Data excerpt:
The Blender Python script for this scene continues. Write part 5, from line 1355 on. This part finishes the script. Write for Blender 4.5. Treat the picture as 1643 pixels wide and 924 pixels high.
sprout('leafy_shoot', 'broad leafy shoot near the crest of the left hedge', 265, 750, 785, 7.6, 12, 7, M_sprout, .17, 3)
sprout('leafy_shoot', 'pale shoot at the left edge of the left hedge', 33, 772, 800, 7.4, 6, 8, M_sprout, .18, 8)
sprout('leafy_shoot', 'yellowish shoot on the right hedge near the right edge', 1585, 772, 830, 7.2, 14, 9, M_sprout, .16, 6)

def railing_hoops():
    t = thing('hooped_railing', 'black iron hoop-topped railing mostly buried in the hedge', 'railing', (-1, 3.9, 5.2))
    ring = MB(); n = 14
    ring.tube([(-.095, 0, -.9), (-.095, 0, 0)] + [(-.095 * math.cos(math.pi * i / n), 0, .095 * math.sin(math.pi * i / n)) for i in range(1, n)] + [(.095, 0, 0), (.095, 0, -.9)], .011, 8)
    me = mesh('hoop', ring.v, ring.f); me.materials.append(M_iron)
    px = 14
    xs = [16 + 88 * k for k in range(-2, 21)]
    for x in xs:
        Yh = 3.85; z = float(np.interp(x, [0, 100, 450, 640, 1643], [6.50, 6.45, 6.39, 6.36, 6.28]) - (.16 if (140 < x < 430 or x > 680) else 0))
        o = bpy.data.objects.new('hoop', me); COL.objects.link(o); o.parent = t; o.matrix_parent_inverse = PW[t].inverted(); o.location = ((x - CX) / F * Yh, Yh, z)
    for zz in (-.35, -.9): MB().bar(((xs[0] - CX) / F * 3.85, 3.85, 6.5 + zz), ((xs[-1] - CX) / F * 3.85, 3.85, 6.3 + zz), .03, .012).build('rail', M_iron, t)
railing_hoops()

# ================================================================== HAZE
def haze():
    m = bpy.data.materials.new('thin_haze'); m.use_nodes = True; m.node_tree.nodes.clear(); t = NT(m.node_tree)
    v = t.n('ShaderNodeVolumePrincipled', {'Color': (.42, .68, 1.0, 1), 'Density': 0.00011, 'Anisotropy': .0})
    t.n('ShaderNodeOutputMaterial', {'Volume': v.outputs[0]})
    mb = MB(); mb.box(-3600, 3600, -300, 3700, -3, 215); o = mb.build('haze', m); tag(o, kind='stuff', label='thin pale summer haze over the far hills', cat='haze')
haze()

Exercise description: Give again, word for word, the lines of the listing, starting at its first line and ending with the line containing "sprout('leafy_shoot', 'yellowish shoot".

Exercise response:
The Blender Python script for this scene continues. Write part 5, from line 1355 on. This part finishes the script. Write for Blender 4.5. Treat the picture as 1643 pixels wide and 924 pixels high.
sprout('leafy_shoot', 'broad leafy shoot near the crest of the left hedge', 265, 750, 785, 7.6, 12, 7, M_sprout, .17, 3)
sprout('leafy_shoot', 'pale shoot at the left edge of the left hedge', 33, 772, 800, 7.4, 6, 8, M_sprout, .18, 8)
sprout('leafy_shoot', 'yellowish shoot on the right hedge near the right edge', 1585, 772, 830, 7.2, 14, 9, M_sprout, .16, 6)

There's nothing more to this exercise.